Jesus uses the image of a gate for a sheep pen — a common structure in first-century Palestine where shepherds kept their flocks safe at night. He is speaking to a group of Pharisees, the religious leaders of his day, telling them that he is the only legitimate entrance to a life of safety and belonging with God. Sheep who enter through a true shepherd find protection from predators and thieves, but also freedom to come and go. The phrase "find pasture" points to nourishment and flourishing, not just bare survival. Jesus is saying: I am the way in, and what waits on the other side is a full life.

Prayer

Jesus, you did not just point to a door — you became one. Help me stop searching for safety in things that cannot hold me. Lead me through you, into shelter and into the open spaces you have prepared. Amen.

Reflection

There is a detail most people miss about ancient sheep pens: they often had no physical gate at all.

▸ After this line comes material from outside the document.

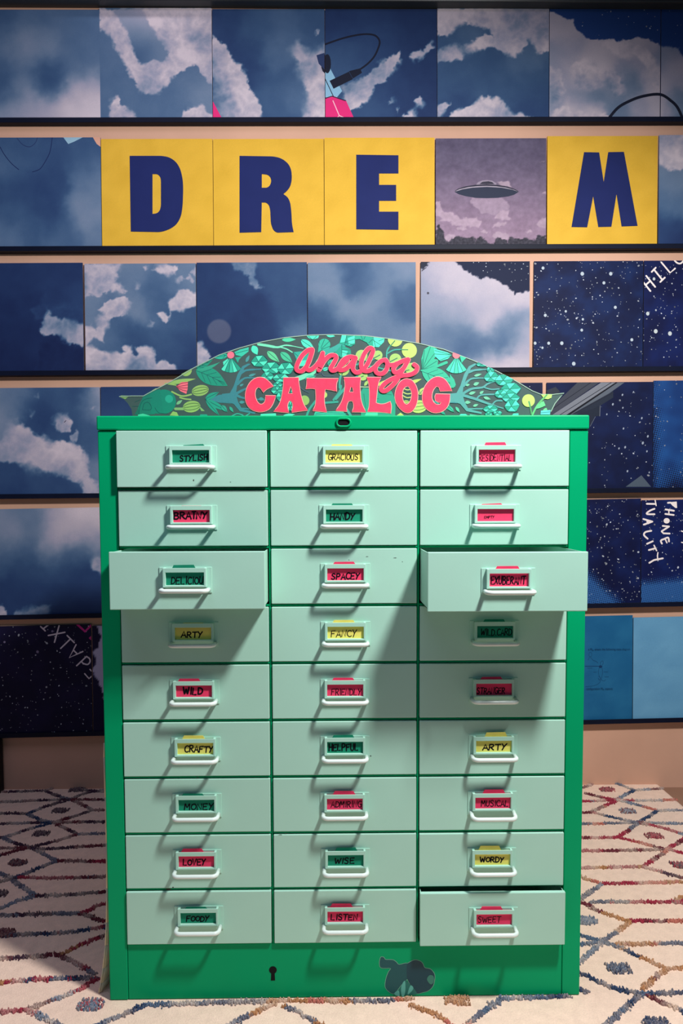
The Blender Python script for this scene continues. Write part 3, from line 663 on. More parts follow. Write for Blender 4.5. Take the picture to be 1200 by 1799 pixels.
panel(5, 162.5, 358, 1097.5, night((18,14,46), (24,20,56), 251, 0, (162,1097,180,1290), p61), 80, 'torn starry panel with a lilac cloud, squeezed behind the left side of the cabinet', G6)
def p62(A, k):
    if k == 0: return
    C = lambda L: [(1025+x/13.33, 1110+y/13.33) for x, y in L]
    ink = (14,54,96); ik2 = (18,70,112)
    A.line(C([(160,480),(195,500),(195,560),(165,580),(130,560),(135,500),(160,480)]), .7, ik2); A.line(C([(110,660),(150,580),(220,660)]), 1, ik2, False)
    A.line(C([(230,670),(290,690),(340,730)]), 1.1, ik2); A.line(C([(40,805),(440,805)]), 1.1, ink, False); A.line(C([(370,840),(350,950),(380,1060)]), .8, ik2); A.line(C([(435,840),(450,950),(430,1050)]), .8, ik2)
    A.poly(ellipse(1025+400/13.33, 1110+815/13.33, 3, 2.6, 10), ink); A.line(C([(400,770),(400,720),(450,680),(465,730),(440,780)]), .8, ik2)
    A.line(C([(360,1040),(400,1090),(370,1130),(350,1090)]), 1.1, ik2); A.line(C([(430,1060),(420,1120),(480,1150),(520,1120)]), .8, ik2); A.line(C([(400,1130),(370,1200),(250,1260),(50,1285)]), .8, ik2)
    for x, y, s_ in ((270,945,3),(530,940,4),(545,1055,4),(150,850,5)):
        A.line(C([(x-s_*11, y), (x+s_*11, y)]), .9, ik2, False)
    for txt, x, y, wd in (('a M\u2080, enters the following state diagram', 110, 432, 985), ('configuration M\u2080, aspects', 60, 1350, 620)):
        cu = bpy.data.curves.new('t', 'FONT'); cu.body = txt; cu.size = 1; ob = bpy.data.objects.new('t', cu); COL.objects.link(ob)
        me = ob.evaluated_get(bpy.context.evaluated_depsgraph_get()).to_mesh()
        W_ = max(v.co.x for v in me.vertices); k2 = wd/W_
        for p in me.polygons: A.over.append(([C([(x+me.vertices[i].co.x*k2, y-me.vertices[i].co.y*k2*1.25) for i in p.vertices])], ink))
        bpy.data.objects.remove(ob); bpy.data.curves.remove(cu)
panel(5, 916, 1111.5, 1083, night((24,92,138), (34,104,148), 261, 0, (0,0,1,1), p62), 24, 'teal panel with a small line diagram and two lines of print, right of the cabinet', G6)
panel(5, 1112, 1308, 1083, night((94,150,188), (104,160,196), 271, 0, (0,0,1,1)), 16, 'plain light blue panel at the right end of the lowest ledge', G6)
# ------------------------------------------------------------------ drawer cabinet
H = .979; LID0 = .9562
cab = empty('catalog_cabinet', (0, 0, 0))
tag(cab, 'tall emerald green metal cabinet with mint drawers standing on the rug', 'cabinet')
XL, XR, DEP = -.3993, .3973, .46
DX = [(-.3673, -.1255), (-.1205, .1180), (.1231, .3658)]
ZT, DH, DG = .9545, .09055, .00515
def row_z(r): zt = ZT-r*(DH+DG); return zt-DH, zt
PLZ = row_z(8)[0]-.0025
b = MB(); b.box(XL-.0008, XR+.0008, -.0030, DEP+.002, LID0, H, bev=.0022); b.build('lid', M['green'], cab)
b = MB()
b.box(XL, DX[0][0]-.0016, 0, .03, 0, LID0-.0006, bev=.0014); b.box(DX[2][1]+.0016, XR, 0, .03, 0, LID0-.0006, bev=.0014)     # front posts
b.box(XL, XL+.0012, .02, DEP, 0, LID0, bev=0); b.box(XR-.0012, XR, .02, DEP, 0, LID0)                                        # side sheets
b.box(XL, XR, DEP-.0012, DEP, 0, LID0)
b.build('body', M['green'], cab)
b = MB(); b.box(DX[0][0]-.0010, DX[2][1]+.0010, .0012, .028, .0, PLZ, bev=.0012); b.box(XL+.002, XR-.002, .03, DEP-.002, .06, PLZ-.002); b.build('plinth', M['green'], cab)
for xa in ((DX[0][1]+DX[1][0])/2, (DX[1][1]+DX[2][0])/2):
    b = MB(); b.box(xa-.0013, xa+.0013, .0014, .44, PLZ, LID0-.001, bev=.0005); b.build('divider', M['green'], cab)
for r in range(8):
    z0 = row_z(r)[0]; b = MB()
    for (xa, xb) in DX: b.box(xa-.0006, xb+.0006, .0014, .018, z0-DG+.0012, z0-.0012, bev=.0005)
    b.build('rail', M['green'], cab)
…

The shepherd would lie down across the opening at night, becoming the gate with his own body. Any threat to the sheep had to go through him first. So when Jesus says "I am the gate," he is not describing a door you swipe a keycard to open — he is describing someone who places himself between you and everything that would destroy you. Think about where you have been looking for that kind of security lately. A job title, a relationship, a number in your bank account — things that feel like gates but leave gaps you keep falling through. Jesus offers something different: shelter when you are overwhelmed at 3 AM, and wide-open pasture when you are ready to move. Not a cage. Not a maze. Just a way through, held open by someone who knows exactly what waits on both sides. The question is whether you will actually walk through, or keep standing at the entrance looking for something more impressive.

Discussion Questions

1

What does Jesus choosing the image of a gate — rather than a path, a guide, or a shepherd — reveal about what he thinks you most need from him?

2

Where in your life right now are you looking for safety or belonging in something other than Jesus, and what does that thing promise that it ultimately cannot deliver?

3

This verse promises both protection when you come in and freedom when you go out. Do you tend to emphasize one of those over the other in how you actually practice your faith, and why?

4

If Jesus is the gate through which everyone must pass, how does that shape the way you welcome — or fail to welcome — people who are still searching or standing just outside the door?

5

What is one concrete thing you could do this week to actively choose trust in Jesus over the safety net you usually reach for first?